Short problem » Copy verbatim the block of lines in the entries below whose first line contains "Write part 2" and whose last line contains "return 0.97". Leave out all other lines.

-- start Provided data --

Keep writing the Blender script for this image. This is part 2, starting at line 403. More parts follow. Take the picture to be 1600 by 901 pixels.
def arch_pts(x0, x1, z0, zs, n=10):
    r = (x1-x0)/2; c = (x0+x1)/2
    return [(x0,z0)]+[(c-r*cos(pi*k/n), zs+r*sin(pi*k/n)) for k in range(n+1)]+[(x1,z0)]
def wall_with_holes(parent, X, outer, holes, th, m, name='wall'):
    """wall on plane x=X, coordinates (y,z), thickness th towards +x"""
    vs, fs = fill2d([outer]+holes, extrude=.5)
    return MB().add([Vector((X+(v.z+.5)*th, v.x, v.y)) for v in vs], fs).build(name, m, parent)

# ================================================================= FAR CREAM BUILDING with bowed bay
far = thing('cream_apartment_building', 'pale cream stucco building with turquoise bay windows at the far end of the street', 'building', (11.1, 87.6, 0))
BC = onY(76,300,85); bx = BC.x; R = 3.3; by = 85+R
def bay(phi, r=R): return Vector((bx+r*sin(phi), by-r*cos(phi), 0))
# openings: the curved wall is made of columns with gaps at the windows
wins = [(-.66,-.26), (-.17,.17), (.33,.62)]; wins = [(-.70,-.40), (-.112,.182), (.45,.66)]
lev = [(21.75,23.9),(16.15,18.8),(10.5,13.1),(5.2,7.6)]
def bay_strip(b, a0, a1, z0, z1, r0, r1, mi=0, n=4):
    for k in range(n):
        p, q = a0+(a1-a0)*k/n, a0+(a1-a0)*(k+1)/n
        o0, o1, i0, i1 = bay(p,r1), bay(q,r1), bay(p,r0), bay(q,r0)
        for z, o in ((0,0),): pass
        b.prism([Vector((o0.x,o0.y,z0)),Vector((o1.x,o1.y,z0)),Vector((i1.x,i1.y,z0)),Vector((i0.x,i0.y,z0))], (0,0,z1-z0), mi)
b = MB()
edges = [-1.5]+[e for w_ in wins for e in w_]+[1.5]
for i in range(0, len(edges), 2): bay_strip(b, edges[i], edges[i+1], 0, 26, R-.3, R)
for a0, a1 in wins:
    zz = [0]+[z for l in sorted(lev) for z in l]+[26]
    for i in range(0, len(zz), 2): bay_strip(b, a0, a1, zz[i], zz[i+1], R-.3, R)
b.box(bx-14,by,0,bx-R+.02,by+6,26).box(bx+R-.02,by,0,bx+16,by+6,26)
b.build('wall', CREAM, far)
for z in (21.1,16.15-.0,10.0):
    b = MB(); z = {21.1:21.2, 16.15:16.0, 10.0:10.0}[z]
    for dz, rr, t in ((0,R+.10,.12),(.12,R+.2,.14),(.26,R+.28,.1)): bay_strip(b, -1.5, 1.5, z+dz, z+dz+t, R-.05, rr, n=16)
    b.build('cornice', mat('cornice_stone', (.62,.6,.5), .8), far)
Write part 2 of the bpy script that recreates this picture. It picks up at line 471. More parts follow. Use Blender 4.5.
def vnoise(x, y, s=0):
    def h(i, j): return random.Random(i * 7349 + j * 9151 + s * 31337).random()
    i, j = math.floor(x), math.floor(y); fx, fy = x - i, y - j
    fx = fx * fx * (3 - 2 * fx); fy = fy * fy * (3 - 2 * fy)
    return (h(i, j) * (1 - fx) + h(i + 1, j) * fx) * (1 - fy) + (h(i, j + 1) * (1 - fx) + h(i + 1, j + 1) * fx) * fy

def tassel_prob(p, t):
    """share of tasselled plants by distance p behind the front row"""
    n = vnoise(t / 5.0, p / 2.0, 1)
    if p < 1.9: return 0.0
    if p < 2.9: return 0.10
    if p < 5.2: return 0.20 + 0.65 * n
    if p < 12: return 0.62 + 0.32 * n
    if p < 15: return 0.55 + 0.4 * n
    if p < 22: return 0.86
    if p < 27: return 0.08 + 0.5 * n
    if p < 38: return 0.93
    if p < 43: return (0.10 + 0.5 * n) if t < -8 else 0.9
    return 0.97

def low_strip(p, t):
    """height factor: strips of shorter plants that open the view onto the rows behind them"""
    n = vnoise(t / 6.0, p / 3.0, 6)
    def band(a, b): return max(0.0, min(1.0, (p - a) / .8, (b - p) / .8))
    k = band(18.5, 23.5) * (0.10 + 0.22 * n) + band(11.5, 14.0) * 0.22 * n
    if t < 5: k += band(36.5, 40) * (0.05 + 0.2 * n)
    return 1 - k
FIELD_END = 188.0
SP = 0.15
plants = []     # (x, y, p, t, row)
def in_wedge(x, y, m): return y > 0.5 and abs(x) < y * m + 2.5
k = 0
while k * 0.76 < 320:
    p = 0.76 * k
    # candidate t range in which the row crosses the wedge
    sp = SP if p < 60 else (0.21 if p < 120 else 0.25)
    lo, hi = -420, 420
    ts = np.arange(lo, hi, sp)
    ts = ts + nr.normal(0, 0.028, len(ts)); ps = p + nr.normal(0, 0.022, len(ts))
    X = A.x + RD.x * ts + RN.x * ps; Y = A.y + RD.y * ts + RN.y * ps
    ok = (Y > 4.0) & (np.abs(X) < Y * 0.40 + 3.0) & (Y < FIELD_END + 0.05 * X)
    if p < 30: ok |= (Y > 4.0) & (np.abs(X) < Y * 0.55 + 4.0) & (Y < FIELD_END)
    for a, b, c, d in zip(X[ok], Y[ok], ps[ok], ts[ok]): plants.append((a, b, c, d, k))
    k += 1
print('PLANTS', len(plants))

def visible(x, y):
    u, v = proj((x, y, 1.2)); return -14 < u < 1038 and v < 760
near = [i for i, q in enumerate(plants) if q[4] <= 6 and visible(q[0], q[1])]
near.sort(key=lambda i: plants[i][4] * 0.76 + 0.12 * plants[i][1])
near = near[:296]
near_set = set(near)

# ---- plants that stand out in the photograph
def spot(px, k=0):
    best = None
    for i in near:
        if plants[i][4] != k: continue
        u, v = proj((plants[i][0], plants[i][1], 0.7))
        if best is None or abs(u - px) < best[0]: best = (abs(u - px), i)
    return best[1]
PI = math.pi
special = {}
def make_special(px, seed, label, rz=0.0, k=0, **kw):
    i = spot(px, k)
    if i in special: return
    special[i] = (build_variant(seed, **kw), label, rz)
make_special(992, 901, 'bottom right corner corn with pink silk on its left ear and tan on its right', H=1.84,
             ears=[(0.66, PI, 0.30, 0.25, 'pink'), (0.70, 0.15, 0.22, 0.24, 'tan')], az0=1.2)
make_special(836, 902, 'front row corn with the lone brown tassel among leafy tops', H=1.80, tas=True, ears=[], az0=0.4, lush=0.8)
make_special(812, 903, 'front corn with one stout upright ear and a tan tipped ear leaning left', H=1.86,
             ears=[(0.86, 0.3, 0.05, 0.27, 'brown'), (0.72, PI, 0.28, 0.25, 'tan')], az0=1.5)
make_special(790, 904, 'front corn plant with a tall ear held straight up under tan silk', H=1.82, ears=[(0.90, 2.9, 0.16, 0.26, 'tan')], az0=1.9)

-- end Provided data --

Written solution »
Write part 2 of the bpy script that recreates this picture. It picks up at line 471. More parts follow. Use Blender 4.5.
def vnoise(x, y, s=0):
    def h(i, j): return random.Random(i * 7349 + j * 9151 + s * 31337).random()
    i, j = math.floor(x), math.floor(y); fx, fy = x - i, y - j
    fx = fx * fx * (3 - 2 * fx); fy = fy * fy * (3 - 2 * fy)
    return (h(i, j) * (1 - fx) + h(i + 1, j) * fx) * (1 - fy) + (h(i, j + 1) * (1 - fx) + h(i + 1, j + 1) * fx) * fy

def tassel_prob(p, t):
    """share of tasselled plants by distance p behind the front row"""
    n = vnoise(t / 5.0, p / 2.0, 1)
    if p < 1.9: return 0.0
    if p < 2.9: return 0.10
    if p < 5.2: return 0.20 + 0.65 * n
    if p < 12: return 0.62 + 0.32 * n
    if p < 15: return 0.55 + 0.4 * n
    if p < 22: return 0.86
    if p < 27: return 0.08 + 0.5 * n
    if p < 38: return 0.93
    if p < 43: return (0.10 + 0.5 * n) if t < -8 else 0.9
    return 0.97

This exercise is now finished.